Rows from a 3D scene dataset

-------

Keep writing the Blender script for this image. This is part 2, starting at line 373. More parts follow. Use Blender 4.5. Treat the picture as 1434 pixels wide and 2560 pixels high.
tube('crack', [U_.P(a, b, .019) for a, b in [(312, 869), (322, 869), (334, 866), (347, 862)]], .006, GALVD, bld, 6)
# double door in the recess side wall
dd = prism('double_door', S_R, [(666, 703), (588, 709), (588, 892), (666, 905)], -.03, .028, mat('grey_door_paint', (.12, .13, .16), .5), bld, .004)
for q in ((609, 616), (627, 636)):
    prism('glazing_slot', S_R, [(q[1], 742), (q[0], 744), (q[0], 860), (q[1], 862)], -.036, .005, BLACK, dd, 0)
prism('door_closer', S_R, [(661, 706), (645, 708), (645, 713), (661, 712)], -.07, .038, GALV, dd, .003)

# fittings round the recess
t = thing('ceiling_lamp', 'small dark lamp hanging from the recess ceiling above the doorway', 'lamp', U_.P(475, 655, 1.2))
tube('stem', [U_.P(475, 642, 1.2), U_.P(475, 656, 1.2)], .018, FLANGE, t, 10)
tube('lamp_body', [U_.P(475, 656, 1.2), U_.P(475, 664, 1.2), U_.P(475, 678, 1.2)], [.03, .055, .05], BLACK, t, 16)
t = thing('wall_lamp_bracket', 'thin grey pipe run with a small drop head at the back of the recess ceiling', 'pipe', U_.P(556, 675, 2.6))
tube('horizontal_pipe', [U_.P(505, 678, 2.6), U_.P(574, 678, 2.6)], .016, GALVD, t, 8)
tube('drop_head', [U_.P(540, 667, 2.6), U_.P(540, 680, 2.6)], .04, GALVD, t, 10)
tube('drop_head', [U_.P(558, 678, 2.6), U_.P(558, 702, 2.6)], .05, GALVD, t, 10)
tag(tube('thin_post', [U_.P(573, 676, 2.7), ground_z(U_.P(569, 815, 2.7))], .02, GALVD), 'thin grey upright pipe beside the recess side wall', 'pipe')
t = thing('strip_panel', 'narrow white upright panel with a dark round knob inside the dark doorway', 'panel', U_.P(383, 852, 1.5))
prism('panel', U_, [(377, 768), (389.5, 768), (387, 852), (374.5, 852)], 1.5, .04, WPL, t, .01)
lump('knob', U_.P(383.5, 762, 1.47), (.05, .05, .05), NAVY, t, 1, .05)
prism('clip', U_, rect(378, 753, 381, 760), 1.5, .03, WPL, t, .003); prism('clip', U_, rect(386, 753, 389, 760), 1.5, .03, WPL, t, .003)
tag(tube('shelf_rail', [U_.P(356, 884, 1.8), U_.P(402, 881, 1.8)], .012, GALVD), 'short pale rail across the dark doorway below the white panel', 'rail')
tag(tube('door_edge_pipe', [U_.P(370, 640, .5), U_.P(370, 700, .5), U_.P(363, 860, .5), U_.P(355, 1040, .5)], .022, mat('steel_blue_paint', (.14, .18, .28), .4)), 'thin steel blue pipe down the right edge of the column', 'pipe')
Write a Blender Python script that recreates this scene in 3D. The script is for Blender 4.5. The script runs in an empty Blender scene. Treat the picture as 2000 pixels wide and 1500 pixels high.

-------

Request —
Check each line of the entries above, and show every one holding the word "pixels".

Task solution —
Keep writing the Blender script for this image. This is part 2, starting at line 373. More parts follow. Use Blender 4.5. Treat the picture as 1434 pixels wide and 2560 pixels high.
Write a Blender Python script that recreates this scene in 3D. The script is for Blender 4.5. The script runs in an empty Blender scene. Treat the picture as 2000 pixels wide and 1500 pixels high.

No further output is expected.